From memory, Compelling a player who has no Fate points is good GMing, not bad. Following the Compel, the player receives the Fate point and is therefore able to continue to participate in the Fate economy: failing to fo so simply shuts the Player out.
 

hawkeyefan

Legend
It's different from moment-to-moment and system to system.

For sure. I had been talking primarily about D&D 5E. Generally speaking, I think it’s good to share mechanics unless there’s a compelling reason not to do so. Which there certainly can be. My feeling is those instances should probably be less frequent than many others might think.

Other games will vary for sure. My recent experiences GMing games other than 5E D&D have all been pretty transparent mechanically. Blades in the Dark and the Alien RPG being the two that most immediately spring to mind.
 

FrogReaver

As long as i get to be the frog
In that post I also noted that the same thing can routinely happen in D&D play - first the reaction or CHA check is rolled, and then the appropriate fiction is established. And when it comes to D&D combat, with hp ablation as the principal mechanic, the same time sequnce is practically mandatory. We don't know what has happened in the fiction until the resolution is well and truly done.

I think you are going to have to be more specific here. An example would help tremendously.
 

prabe

Tension, apprension, and dissension have begun
Supporter
(1) Why is a compel not arising naturally from the fiction? The examples I'm familiar with from the rulebook seem to. For instance, p 14 of Fate Core has Landon's player accepting a compel on the aspect The Manners of a Goat, so that when he dances with a refined guest at the ball, he offends her. This seems very close to a CHA check in 5e D&D to determine the NPC's reaction, except instead of rolling a die and applying a CHA mod, the player elects to auto-fail and takes a Fate point. The example goes on to say that "Amanda [the GM] and Lenny [the player] play a bit to figure out how Landon puts his foot in his mouth". Now I think there's room in both the Fate and the D&D example to talk about when the best time is to invoke the mechanics - when the PC or NPC meet, or somewhere into that roleplay? That will be very dependent on context, but I think there's a case to be made that the Fate GM has gone a couple of sentences too early.

To paraphrase what @Ovinomancer said upthread, I strongly prefer things that cause my character to behave against their will (or at least against their better judgment) to start from inside the fiction, not from outside the fiction/around the table. I'd argue that a low-CHA character making a check would have a better chance than a Fate character whose player accepts a Compel.

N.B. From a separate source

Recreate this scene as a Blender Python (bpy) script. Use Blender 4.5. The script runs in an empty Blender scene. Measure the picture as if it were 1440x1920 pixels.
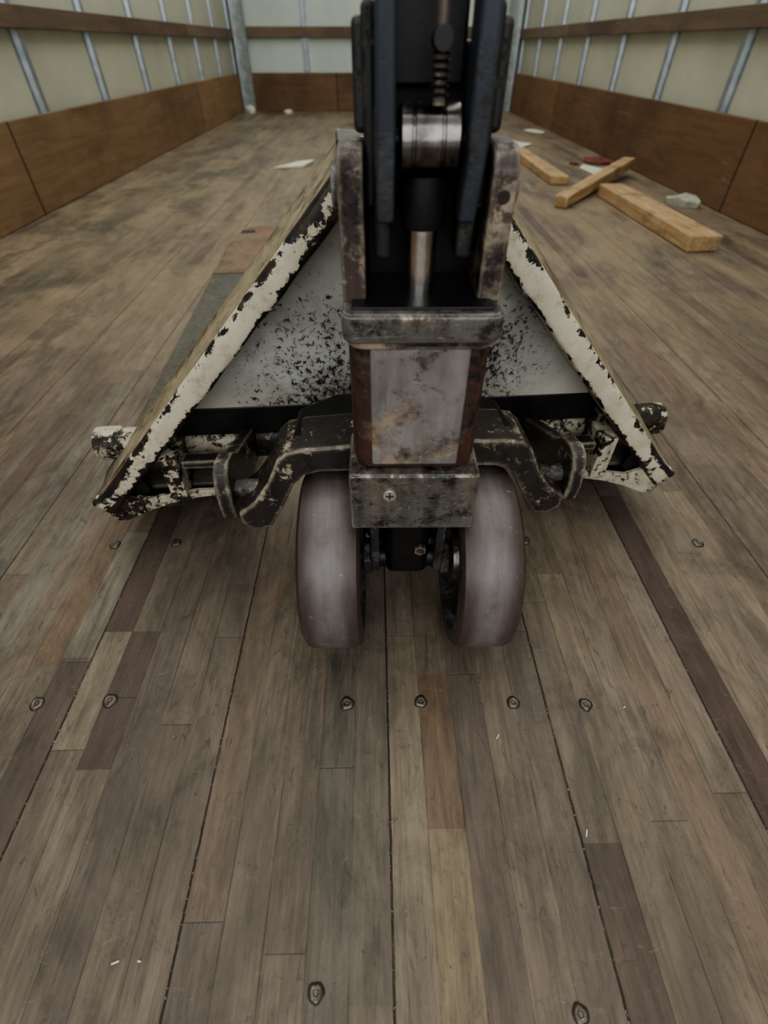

(2) You seem to be equating compulsion from outside the character's rational choices with compulsion from outside the fiction. I don't think this is a warranted equation. Landon does not say something offensive to the ball guest because of a compulsion that comes from outside the fiction. (The only RPG I know of that embraces something like that is Over the Edge.) It is because, despite his best efforts and perhaps his best judgement, Landon says rude or offensive things. The GM is playing Landon's inability to help himself. The player is playing Landon's rational agency. And the player - within the game's incentive structures which include the Fate point economy - decides which wins.

No, Landon says something offensive because Lenny accepted a Fate Point, and then the fiction is shaped around that. As you point out, the scene hasn't yet gotten to a point where it's clear what's going to happen. The game's incentive structures make it difficult-to-unwise for a player to refuse Compels, which don't need to derive from previous events.

(3) I'm not sure what you mean when yuou say that your character ended up behaving in arguably suboptimal ways. Are you talking about suboptimal within the fiction ie the character sabotaged his/her own goals? This is what Landon does if Landon's player takes the Fate point; the Fate point economy is intended to make this a richer and more intense aspect of game play. Eg and as@Manbearcat has posted, it makes it costly (ie paying a Fate point) for rational will to triumph over irrational or self-defeating habit or inclination or personality trait. This is a real-world experience of what, in the fiction, is the making of an effort by the character.

If you mean suboptimal in the real world, as in, in making those decisions you undermined you own goals as a RPGer, then that seems curious and I don't quite follow.

Specifically, the character refused to kill sleeping enemies, and refused to allow other party members to do so, in an adventure that's kinda written for PCs to be murderhobos, then started negotiating with opponents so she didn't have to kill them. (I'm pretty sure the player whose wizard cast the sleep spell thought it was suboptimal, and I wouldn't argue.) There are things in her backstory that arguably explain it, but that's ... emphatically not my usual play style, and it wasn't how I would have expected to play the character. And this is in D&D 5E, which offers no mechanical rewards for playing this way.